GIVEN MATERIAL:
★ ★ ★ ★ ★ ★ ★

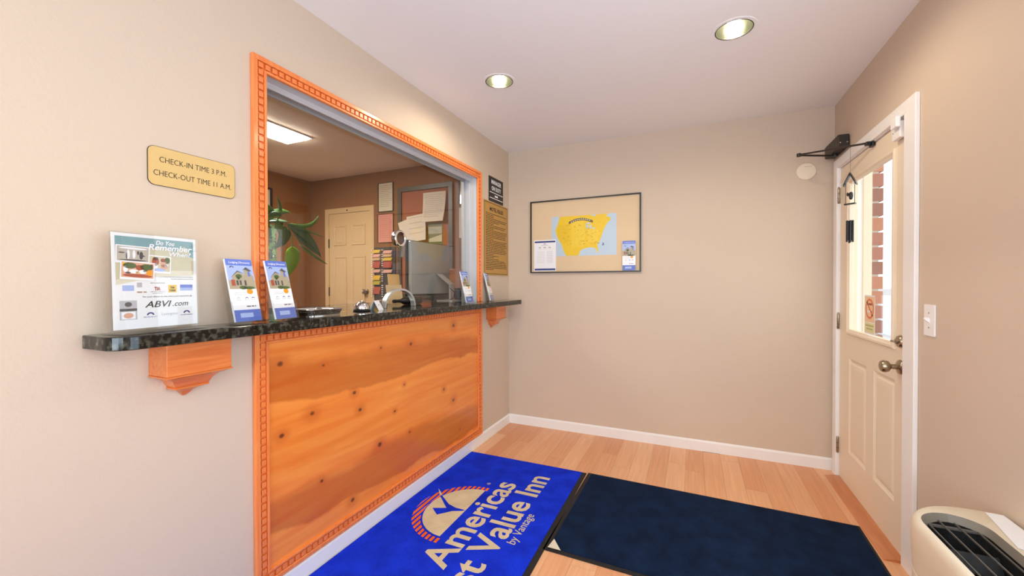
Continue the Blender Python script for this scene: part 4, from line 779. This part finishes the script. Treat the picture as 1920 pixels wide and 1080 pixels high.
# bottle seen through the arch
t = thing('black_bottle', 'black bottle lying on its side behind the arched pass hole', 'bottle', Matrix.Translation((-.27, 2.18, ZT+.0265)) @ Matrix.Rotation(math.radians(-12), 4, 'Z'))
b = MB(); b.lathe([(.024, .22), (.026, .21), (.026, .09), (.022, .07), (.012, .05), (.010, .012)], 20, 1); b.build('body', M_black, t, smooth=True); b = MB(); b.lathe([(.012, .0115), (.012, -.012), (.010, -.014)], 16, 1); b.build('cap', mat('dark_cap', (40, 34, 32), .4), t, smooth=True)
M_man = mat('manila_paper', (238, 190, 120), .6); M_man2 = mat('pale_manila', (238, 206, 156), .6)
for i, (x, y, rz, w_, h_, m, lab) in enumerate(((-.44, 2.40, 12, .085, .215, M_man, 'tall orange manila folder standing behind the arched pass hole'), (-.40, 2.345, 8, .10, .135, M_man2, 'short pale manila folder in front of the tall orange one'))):
    o = MB().box(-.002, .002, -w_, w_, 0, h_).build('manila_folder', m); o.matrix_world = Matrix.Translation((x, y, ZT+.001)) @ Matrix.Rotation(math.radians(rz), 4, 'Z') @ Matrix.Rotation(math.radians(-6), 4, 'Y'); tag(o, lab, 'folder')
# glasses-like wire stand
t = thing('wire_loop', 'small bent wire loop lying left of the arched pass hole', 'wire', (-.22, 1.98, ZT+.001)); b = MB(); b.tube([(.03*math.cos(a), .05*math.sin(a), .004+.02*(1+math.cos(a))) for a in [2*PI*i/24 for i in range(25)]], .003, 6); b.build('loop', M_chrome, t, smooth=True)
# hanging plant
PX, PY, PZ = -1.2, 1.80, 1.60
t = thing('hanging_plant', 'green leafy plant trailing from a hanging pot inside the office', 'plant', (PX, PY, PZ))
b = MB(); b.lathe([(.06, -.10), (.085, .0), (.10, .06), (.104, .07), (.095, .07), (.08, .05), (.001, .05)], 24); b.build('pot', mat('dark_green_pot', (58, 66, 50), .5), t, smooth=True)
for i in range(3): a = 2*PI*i/3+2.2; b = MB(); b.tube([(.1*math.cos(a), .1*math.sin(a), .065), (0, 0, .55)], .0015, 5); b.build('hanger_wire', M_black, t)
b = MB(); b.tube([(0, 0, .55), (0, 0, H-PZ)], .0015, 5); b.build('hanger_wire', M_black, t)
def leaf(base, mid, tip, wd, m, twist=0.0):
    base, mid, tip = Vector(base), Vector(mid), Vector(tip); n = 10; vs = []; up = Vector((1, -.25, .25)).normalized()
    for i in range(n+1):
        s = i/n; p = base*(1-s)**2+mid*2*s*(1-s)+tip*s*s; d = ((mid-base)*(1-s)+(tip-mid)*s).normalized(); sd = d.cross(up).normalized(); sd = (sd*math.cos(twist)+up*math.sin(twist)); w_ = wd*math.sin(PI*min(1, s**.8*.97+.03))**.8+.001
        vs += [p+sd*w_, p-up*w_*.25, p-sd*w_]
    fs = []
    for i in range(n): fs += [(3*i, 3*i+1, 3*i+4, 3*i+3), (3*i+1, 3*i+2, 3*i+5, 3*i+4)]
    bb = MB(); bb.add(vs, fs); o = bb.build('leaf', m, t, smooth=True, fix=False); mo = o.modifiers.new('thickness', 'SOLIDIFY'); mo.thickness = .0015
L1 = mat('dark_leaf', (64, 96, 60), .35, var=.2, scale=12); L2 = mat('bright_leaf', (112, 156, 28), .4, var=.15, scale=12); L3 = mat('mid_leaf', (76, 116, 44), .4, var=.2, scale=12)
def q(px, z, y): return (0, y-PY, z-PZ)
ctr = (0, .30, .13)
leaf(ctr, (.02, .46, .10), (.0, .60, -.10), .038, L1); leaf((0, .32, .12), (.02, .44, .0), (.02, .56, -.08), .034, L1, .3); leaf((0, .27, .12), (.03, .27, .03), (0, .20, -.06), .030, L1); leaf((0, .31, .10), (.02, .30, .05), (.02, .24, -.04), .026, L1, .4)
leaf((.0, .34, -.03), (.02, .35, -.10), (.02, .27, -.27), .055, L2, .15); leaf((0, .33, .14), (.02, .50, .10), (.0, .58, .24), .016, L3); leaf((0, .22, .15), (.0, .27, .24), (.02, .20, .32), .012, L3)
leaf((0, .15, .14), (.0, .22, .22), (.02, .05, .26), .030, L3); leaf((0, .05, .10), (.02, .15, .22), (0, .27, .20), .035, L3, .5); leaf((0, .05, .1), (.0, .18, .16), (0, .32, .15), .03, L1, .7); leaf((0, .08, .12), (.02, .12, .18), (0, .16, .1), .03, L3, .3); leaf((0, .40, -.01), (.02, .52, -.10), (0, .66, -.15), .012, L3); leaf((0, .33, .12), (.02, .48, .10), (0, .62, .07), .008, L3)
leaf((0, .1, .12), (.03, .2, .24), (0, .33, .22), .028, L3, .2); leaf((0, .12, .14), (.03, .17, .28), (.02, .30, .13), .022, L1, .9); leaf((0, .2, .14), (.03, .24, .09), (0, .26, -.0), .026, L3); leaf((0, .12, .13), (.03, .14, .07), (.02, .15, .0), .024, L3, .4); leaf((0, -.02, .08), (.05, -.1, .2), (.0, -.3, .05), .04, L1); leaf((0, -.02, .08), (.05, -.1, .1), (.0, -.2, -.15), .04, L3); leaf((0, 0, .08), (-.1, .0, .2), (-.3, .0, .05), .04, L1); leaf((0, 0, .08), (.1, .0, .2), (.26, -.1, .02), .04, L3)
b = MB(); b.tube([(0, 0, .05), (0, .08, .13), (0, .2, .155), ctr, (0, .34, .04), (0, .34, -.04)], .004, 6); b.tube([ctr, (0, .38, .05), (0, .42, -.02)], .003, 6); b.build('stem', L3, t, smooth=True)
# ================================================================== OUTSIDE
b = MB(); b.box(-12, 16, -10, 20, -.30, -.20); struct(b.build('ground_outside', mat('pale_concrete', (206, 204, 198), .9, var=.05, scale=2)))
# exterior door reveal and brick wall end
b = MB(); b.box(W+.12, W+.17, 3.338, 3.44, -.1, 2.4); b.box(W+.12, W+.145, 3.338, 3.318, -.1, 2.4); struct(b.build('trim_3', M_door))
bw = bpy.data.objects.new('wall_brick', None); C.objects.link(bw); struct(bw); bw.location = (2.655, 3.415, -.2); bw['label'] = 'red brick wall end seen through the door glass'
M_brick = [mat('red_brick_%s' % k, c, .85, var=.15, scale=25, bump=.5, bscale=50) for k, c in (('rose', (164, 104, 90)), ('dark', (140, 88, 78)), ('orange', (180, 116, 92)))]
bms = []
for m in M_brick: me = MB().box(-.036, .040, 0, .21, 0, .082).mesh('brick'); me.materials.append(m); bms.append(me)
b = MB(); b.box(-.036, .018, .006, .42, 0, 2.7); b.build('mortar', mat('pale_mortar', (196, 188, 178), .9), bw)
for k in range(28):
    for j in range(2): o = obj('brick', bms[(k*5+j*2+k//3) % 3], bw); o.location = (0, j*.215, .004+k*.0962)
# parked car
t = thing('parked_car', 'grey parked car partly seen through the door glass', 'car', Matrix.Translation((4.1, 5.9, -.2)) @ Matrix.Rotation(math.radians(62), 4, 'Z'))
prof = [(-2.1, .35), (-2.15, .6), (-2.05, .85), (-1.2, .98), (-.6, 1.42), (.7, 1.45), (1.4, 1.02), (2.0, .95), (2.15, .7), (2.1, .35)]
b = MB(); rg = []
for yy, k in ((-.86, .90), (-.82, .985), (-.7, 1.0), (.7, 1.0), (.82, .985), (.86, .90)): rg.append([(x*(1 if abs(yy) < .8 else .985), yy, .35+(z-.35)*k) for x, z in prof])
b.loft(rg); b.build('body', mat('grey_car_paint', (150, 154, 162), .25, .3, coat=1), t, smooth=True)
for sy in (-1, 1):
    b = MB(); b.prism([(-1.05, .98), (-.58, 1.32), (.65, 1.34), (1.2, 1.0)], sy*.862, sy*.868, 1); b.build('side_window', mat('car_window', (60, 68, 78), .1), t)
    for x in (-1.35, 1.35): b = MB(); b.lathe([(.2, -.1), (.32, -.1), (.32, .1), (.2, .1)], 24, 1, (x, sy*.80, .32)); wl_ = b.build('wheel', M_rub, t, smooth=True); b = MB(); b.lathe([(.2, sy*.08), (.18, sy*.105), (.02, sy*.11)], 20, 1, (x, sy*.80, .32)); b.build('hubcap', M_chrome, wl_, smooth=True)
# trees behind the office window
M_bark = mat('dark_bark', (58, 52, 44), .9); M_fol = [mat('foliage_%d' % i, c, .6, var=.25, scale=6) for i, c in enumerate(((96, 128, 66), (70, 104, 56), (126, 150, 84)))]
rnd = random.Random(11)
for i, (x, y, h_) in enumerate(((-5.5, 4.98, 4.2), (-6.0, 5.48, 4.6), (-6.6, 5.95, 4.0), (-6.9, 6.5, 4.8))):
    t = thing('slender_tree', ('leftmost', 'second', 'third', 'rightmost')[i]+' slender leafy tree seen through the office window', 'tree', (x, y, -.2), 'trees outside the office window')
    b = MB(); b.tube([(0, 0, 0), (.04, .02, h_*.5), (.0, .06, h_*.9)], [.05, .04, .015], 8); b.build('trunk', M_bark, t, smooth=True)
    b = MB()
    for k in range(520):
        a = rnd.uniform(0, 2*PI); rr = rnd.random()**.6*.95; z = rnd.uniform(1.75, h_); rr *= .32; c = Vector((rr*math.cos(a), rr*math.sin(a), z)); u = Vector((rnd.gauss(0, 1), rnd.gauss(0, 1), rnd.gauss(0, 1))).normalized(); v = u.orthogonal().normalized(); s = rnd.uniform(.04, .09)
        b.add([c-u*s, c+v*s*.45, c+u*s, c-v*s*.45], [(0, 1, 2, 3)])
    o = b.build('foliage', M_fol[i % 3], t, fix=False); o['kind'] = 'stuff'
t = thing('hedge', 'low green hedge below the trees outside the office window', 'hedge', (-8.2, 6.2, -.2)); b = MB()
for k in range(5000):
    c = Vector((rnd.uniform(-.4, .4), rnd.uniform(-1.6, 1.6), rnd.uniform(0, 2.55))); u = Vector((rnd.gauss(0, 1), rnd.gauss(0, 1), rnd.gauss(0, 1))).normalized(); v = u.orthogonal().normalized(); s = rnd.uniform(.04, .08); b.add([c-u*s, c+v*s*.5, c+u*s, c-v*s*.5], [(0, 1, 2, 3)])
o = b.build('foliage', M_fol[2], t, fix=False); o['kind'] = 'stuff'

★ ★ ★ ★ ★ ★ ★

Looking at the listing above, how many of its lines contain the string "from"? Give the number alone.

2